The old story can slip from our eyes and we can see a new. We need to be initiated by one another. We need to be heard, to be listened to and for others to bear witness to all our stories. We need to meet in circle. More than that we need to participate together in this process. This is not a time for passivity, for observers, for hangers-on. We all need to step up and be seen in our uniqueness and in our unity.
This is not only a human experience. Now is the time for interspecies recognition and communication.  There may be a human family, joyous as this is – there is a far bigger life family ... a consciousness coming into being – each of us has a role to play and a gift to offer in service to the planetary cosmic consciousness we are. 

It’s a time to wake up and be awakened with no judgement, no shame.

I think Joanna Macy’s 'Work That Reconnets', the Be The Change symposium and other eco-workshops are designed to awaken people. It’s like the hero’s journey described by Joseph Campbell; or the first half of life described by Richard Rohr; or the first half of Parsifal’s quest to heal the Fisher King. Finding and falling in love is not the end of the story; persisting in love is the key that needs turning now. The Hollywood ending of romantic love is where many people are stuck believing this is it – as good as it gets!
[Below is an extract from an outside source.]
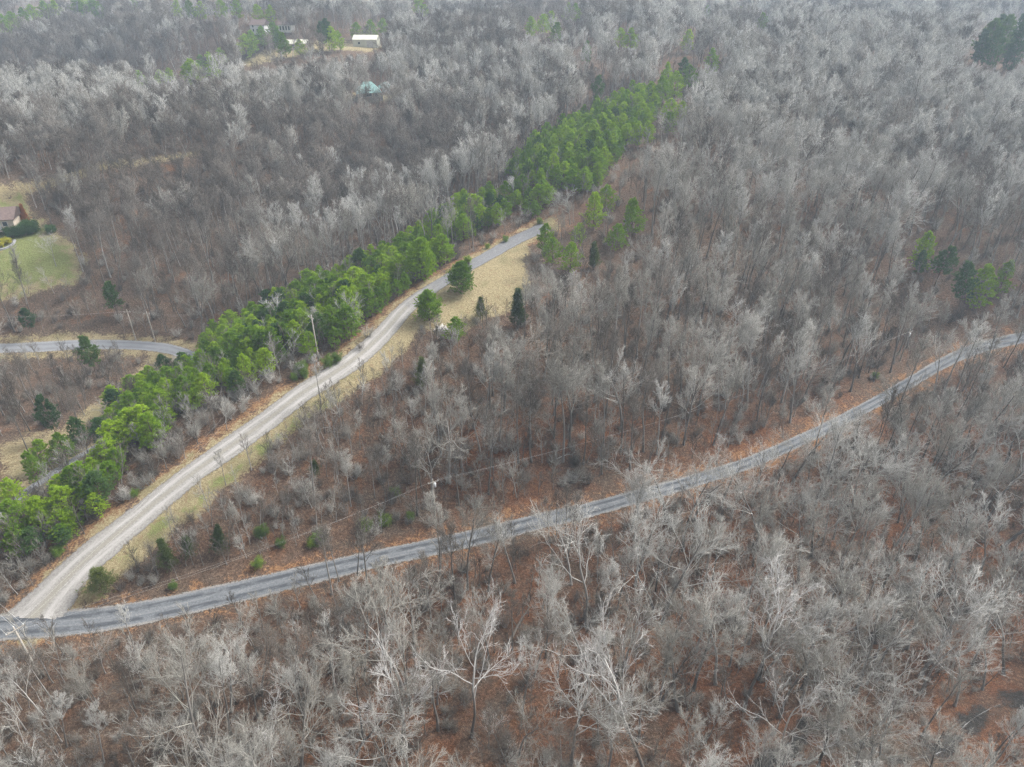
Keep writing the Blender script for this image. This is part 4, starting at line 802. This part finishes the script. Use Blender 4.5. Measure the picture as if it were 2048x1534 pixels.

This is not it, it's not enough, nor is it the end of the road and yet still it is where many of us find ourselves today, perpetually going round the falling in love wheel – hence the fixation on youth and newness.

What we need is the post-heroic quest. We need to heal the Fisher King, find our holy grail and return to the village with our gift in service to our community - human and other than human. And this in part is why we need to sit together and listen to each others stories – to witness people’s arrival back into the village - The Return - This is why we are so sadly missing our elders. They are needed now to welcome the creative genius of youth as it ventures back from the desert, forest or wasteland into the village. For this to be done as it should it needs ritual space and a reverence for the sacred in life. 

I am a story carrier. Please come and tell me your story.